4) Improved predictions for the financial sector.
5) Detection of illegal fishing.
6) Defence.
7) Management of valuable infra-structure assets (e.g. pipelines and electricity power lines).

Shared application themes are the protection of valuable assets, independent verification of third party reports, night-time surveillance and early warning of change.

The telescope we will develop in this project can be deployed via a 12U CubeSat mission and will see features as small as 7 metres across (compared to 28 metres for a conventional camera in a similarly sized CubeSat). Objects such as houses, aircraft, ships, and large road vehicles will be partially resolved.

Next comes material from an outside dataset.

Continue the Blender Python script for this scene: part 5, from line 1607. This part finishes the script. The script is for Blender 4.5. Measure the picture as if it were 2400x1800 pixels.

Livestock and cars will show up as single pixels in the images. The technology can be scaled up in size for use with larger satellite platforms and features as small as 20 cm across will be visible in the thermal infra red when our telescopes are used on the largest satellite platforms which just about fit inside the largest existing rocket fairings.

The technology can also be used at shorter wavelengths and part of our research project will be to learn how to improve the accuracy of the technology by a factor of 20 so that it also gives very high definition images at the same wavelengths that we see with our own eyes. We aim to become the world-leaders in space based high definition telescopes. Currently, there is no commercial company in the world that specializes in high definition space optics.

On the non-commercial side, the technology will also be of great use for astronomy, allowing the astronomical community to have a much larger fleet of space observatories including several as powerful as the Hubble Space Telescope. It will even be possible to have space telescopes for the sole use of schools and colleges. Ultimately, super-sharp telescopes can be used to search a large number of nearby exoplanets for signs of life.